Basically two bunkers strapped together with a pair of quad Icarus lascannons on top. You’ll notice that a lot of these have anti-air guns. That’s a running theme from the Great Before Times when the only way most armies had to interact with flyers was to pay for terrain pieces with guns their armies couldn’t get any other way. Good times.

Plasma Incinerator

The Plasma Incinerator has it all – it combines the toughness and capacity of two Imperial Bunkers with a massive gun: The Plasma Obliterator. Like all the other fortifications, the Obliterator is BS 5+, but it has the advantage of being Heavy 2D6 with Blast, meaning that against the right targets it can likely get as many as 12 shots but will probably average 4 hits against big squads. OK so that probably isn’t worth 210 points. FINE.
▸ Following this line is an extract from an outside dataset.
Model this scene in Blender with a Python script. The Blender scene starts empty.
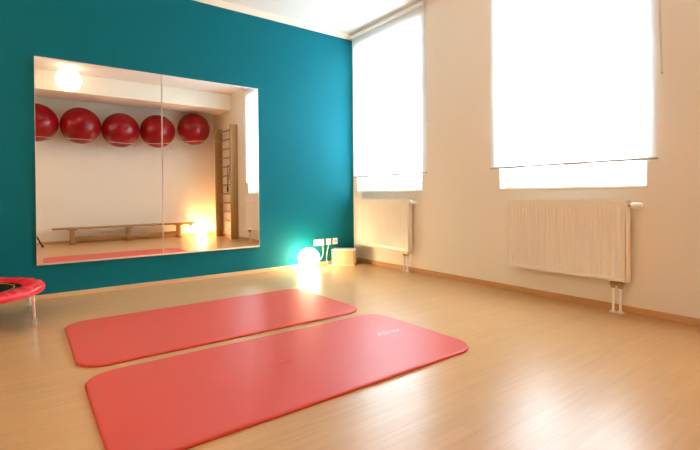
import bpy, bmesh, math, random
from mathutils import Vector, Matrix
random.seed(7)
PI = math.pi
scene = bpy.context.scene
C = scene.collection

# ------------------------------------------------------------------ materials
def mat(name, color, rough=0.5, metal=0.0, spec=0.5, **kw):
    m = bpy.data.materials.new(name); m.use_nodes = True
    b = m.node_tree.nodes['Principled BSDF']
    b.inputs['Base Color'].default_value = (*color, 1)
    b.inputs['Roughness'].default_value = rough
    b.inputs['Metallic'].default_value = metal
    b.inputs['Specular IOR Level'].default_value = spec
    for k, v in kw.items():
        b.inputs[k.replace('_', ' ')].default_value = v
    return m

def noise_bump(m, scale, strength, dist=0.002, stretch=(1, 1, 1), var=0.0):
    nt = m.node_tree; b = nt.nodes['Principled BSDF']
    tc = nt.nodes.new('ShaderNodeTexCoord'); mp = nt.nodes.new('ShaderNodeMapping')
    mp.inputs['Scale'].default_value = stretch
    n = nt.nodes.new('ShaderNodeTexNoise'); n.inputs['Scale'].default_value = scale
    n.inputs['Detail'].default_value = 4
    bp = nt.nodes.new('ShaderNodeBump'); bp.inputs['Strength'].default_value = strength
    bp.inputs['Distance'].default_value = dist
    nt.links.new(tc.outputs['Object'], mp.inputs['Vector']); nt.links.new(mp.outputs[0], n.inputs['Vector'])
    nt.links.new(n.outputs['Fac'], bp.inputs['Height']); nt.links.new(bp.outputs[0], b.inputs['Normal'])
    if var:
        c = b.inputs['Base Color'].default_value[:]
        r = nt.nodes.new('ShaderNodeMix'); r.data_type = 'RGBA'
        r.inputs[6].default_value = tuple(x * (1 - var) for x in c[:3]) + (1,)
        r.inputs[7].default_value = tuple(min(1, x * (1 + var)) for x in c[:3]) + (1,)
        nt.links.new(n.outputs['Fac'], r.inputs[0]); nt.links.new(r.outputs[2], b.inputs['Base Color'])
    return m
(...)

The Real Unaligned Fortifications Were the Friends We Made Along The Way

Look, so maybe unaligned fortifications aren’t the secret cheat code to winning more game with this One Weird Trick. But there’s probably a way to use bunkers that isn’t completely awful, just merely suboptimal. And think about the EVERLASTING GLORY you’ll achieve if you win with a Fortifications list. Nobody remembers the asshole who won the Wheat City Open Major, but the person who wins literally anything with a Fortress of Redemption? That’s true immortality right there, my friend.